Read Here is a short excerpt of Richard's 'fifth lecture' to show what I mean.
Richards saw all words as taking a large part of their meaning from the words around them and the general sense of the context. Metaphor is, then, just a special case of this general principle. So, in his view, 'my boss' changes its meaning in the context of the word 'dinosaur', in much the same way that 'T185' changes its meaning if the context is you talking about studying it, me talking about writing it, the project manager talking about scheduling the various production resources it needs, or some sceptic dismissing it as complete nonsense. Richards' definition of 'metaphor' reflects this:
In the simplest formulation, when we use a metaphor we have two thoughts of different things active together and supported by a single word, or phrase, whose meaning is a resultant of their interaction.
(Richards, 1936, pp. 93)
Another use of metaphor began to emerge in the 1940s and 1950s, as people such as Alex Osborn (the inventor of 'brainstorming') and W. J. J. Gordon and George Prince (the inventors of the creativity approach known as 'Synectics') took another, very business-like, angle. Osborn in particular had been very impressed by seeing how US industry had dramatically increased its productivity for the 1939-45 'war effort' (a ferment of shop floor innovation that led, 30 years later, to the 'Japanese industrial revolution' of the 1980s). These early 'practical creativity' pioneers wanted to help people and organisations to be more imaginative. Analogy and metaphor began to be used as commercially valuable tools, not just as literary devices, or as explanations for mysterious psychological processes.

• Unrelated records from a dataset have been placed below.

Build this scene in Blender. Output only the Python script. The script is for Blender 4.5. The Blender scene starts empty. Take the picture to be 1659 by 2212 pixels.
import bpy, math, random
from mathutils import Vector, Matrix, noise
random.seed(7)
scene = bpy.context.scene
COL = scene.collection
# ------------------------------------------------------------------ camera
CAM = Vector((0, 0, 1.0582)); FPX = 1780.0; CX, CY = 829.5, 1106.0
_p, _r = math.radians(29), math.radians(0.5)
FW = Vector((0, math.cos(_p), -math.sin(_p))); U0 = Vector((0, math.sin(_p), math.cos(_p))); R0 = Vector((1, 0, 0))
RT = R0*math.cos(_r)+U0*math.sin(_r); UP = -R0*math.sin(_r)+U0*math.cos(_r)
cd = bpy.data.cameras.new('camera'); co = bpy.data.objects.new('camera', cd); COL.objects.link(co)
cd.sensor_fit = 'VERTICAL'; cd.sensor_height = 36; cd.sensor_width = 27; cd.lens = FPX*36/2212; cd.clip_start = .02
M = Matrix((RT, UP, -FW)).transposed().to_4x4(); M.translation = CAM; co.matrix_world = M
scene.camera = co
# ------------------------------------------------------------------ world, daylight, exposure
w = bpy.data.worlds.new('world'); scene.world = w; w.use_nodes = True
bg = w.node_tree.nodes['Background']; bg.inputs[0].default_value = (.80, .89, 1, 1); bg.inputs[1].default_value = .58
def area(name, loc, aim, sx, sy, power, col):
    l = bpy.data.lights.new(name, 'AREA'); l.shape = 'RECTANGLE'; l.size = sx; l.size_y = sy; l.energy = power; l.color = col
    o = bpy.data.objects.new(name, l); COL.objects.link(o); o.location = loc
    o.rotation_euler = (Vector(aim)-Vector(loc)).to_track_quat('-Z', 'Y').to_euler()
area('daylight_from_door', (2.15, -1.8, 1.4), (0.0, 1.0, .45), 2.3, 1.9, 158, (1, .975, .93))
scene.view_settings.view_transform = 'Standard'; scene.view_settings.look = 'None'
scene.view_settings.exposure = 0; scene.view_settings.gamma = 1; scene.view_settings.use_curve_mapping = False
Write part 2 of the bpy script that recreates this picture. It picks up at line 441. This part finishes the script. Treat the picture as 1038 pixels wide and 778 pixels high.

At the start of his book, George Prince (1970) explains:
In 1951, as a result of becoming newly familiar with the work of Jung and Freud and thus with the principles of psychoanalysis, I became convinced that imagination and the creation of ideas could be stimulated by the proper use of repressed thoughts. An executive in an advertising and marketing company, I began experimenting with psychologists and creative people on everyday problems to find out if and how new ideas could be so generated.
In 1958 I met W. J. J. Gordon of the Invention Design Group of Arthur D. Little, an industrial-research company. Mr. Gordon not only agreed that ideas could be deliberately stimulated but also believed he knew the elements necessary to do so. Further, he had a system for producing these stimuli, which he called Operational Creativity. His system made use of certain psychological states that he believed were vital to creativity: detachment, deferment, and speculation, among others. This was a quantum jump beyond my own thinking. In addition, Gordon had conceived of using a tape recorder to examine how groups work, by discovering through replays what actually was said, done, and achieved – much as football coaches use slow-motion game films. I joined Mr. Gordon at Arthur D. Little as part of a group of eight men whose job it was to develop new or improved products, processes, and procedures for client companies.
Central to the Synectics method is the use of 'excursions' - in which remote analogies are used to develop new perspectives on a practical problem. Notice also the importance Prince places on his tape-recording of sessions. When you attend to how people actually think (as distinct from theories about how they ought to think) the importance of metaphor and analogy in normal thinking soon becomes obvious.
In the 1960s and 1970s, more factors emerged:
  • On the popular culture side came the explosion of psychedelic, guru-hunting, encounter-groupy, youth cultures. These introduced very large numbers of people to 'far out' experiences that seemed a long way from the old rational models, which had often seen thought just as some kind of internalised conversation.
  • On the scientific side, the rapid development, at about the same time, of computers and of techniques capable of recording neural activity, made it possible to 'think about thinking' in ways that had never been possible before. A loose patchwork of areas of enquiry to do with 'thinking' began to come together under the umbrella-label: 'Cognitive Science'. These include artificial intelligence, cognitive psychology, linguistics, philosophy, neuro-science, psychiatric research, ideas from cybernetics, etc.
  • On the philosophical side, there was the growing awareness that our attempts to explain the world around us are often so incomplete and approximate that there is room for many different theories or explanations. Even apparently contradictory explanations may each have useful validity in their own context - a theory is as often as much a story, parable or metaphor as it is 'objective truth' . This idea became known as 'post-modernism' (to contrast it with 'modernism' - the belief in a unified, rational, scientific view of the world that had evolved from the Enlightenment).
As a result of these and many other threads of development, cognitive scientists began to come round to the view that metaphor and analogy are to do with the foundations of thinking, rather than being merely the superficial decorations on the cake. For instance, researcher and translator Douglas Hofstadter, writing in 2001, put it like this:
…reasoning and problem-solving have (at least I dearly hope!) been at long last recognised as lying far indeed from the core of human thought. If analogy were merely a special variety of something that in itself lies way out on the peripheries, then it would be but an itty-bitty blip in the broad blue sky of cognition. To me, however, analogy is anything but an itty blip – rather, it's the very blue that fills the whole sky of cognition – analogy is everything, or very nearly so, in my view.
This seems a long, long, way from Samuel Parker, John Locke, or Adam Smith!
But of course it does not mean that we can't solve problems or argue in the reasoned way that Parker, Locke and Smith valued so highly. Of course we can and regularly do.
But it means that these are special skills that we acquire, just as a gymnast may learn to do amazing things on parallel bars, or a ballet dancer may learn to leap across the stage in a way that makes them look as if they were as light as a feather.
These are wonderful human achievements. But when gymnasts or dancers are shopping in their local supermarket, they walk around pushing their trolleys like the rest of us. What Hofstadter and others are saying, is that metaphor and analogy are the mental equivalent of walking round a supermarket – they are important parts of the basic set of day-to-day mental equipment which on the one hand links back to the thinking of our animal forebears, but on the other can be adapted to support rational debate if you develop the relevant mental gymnastics.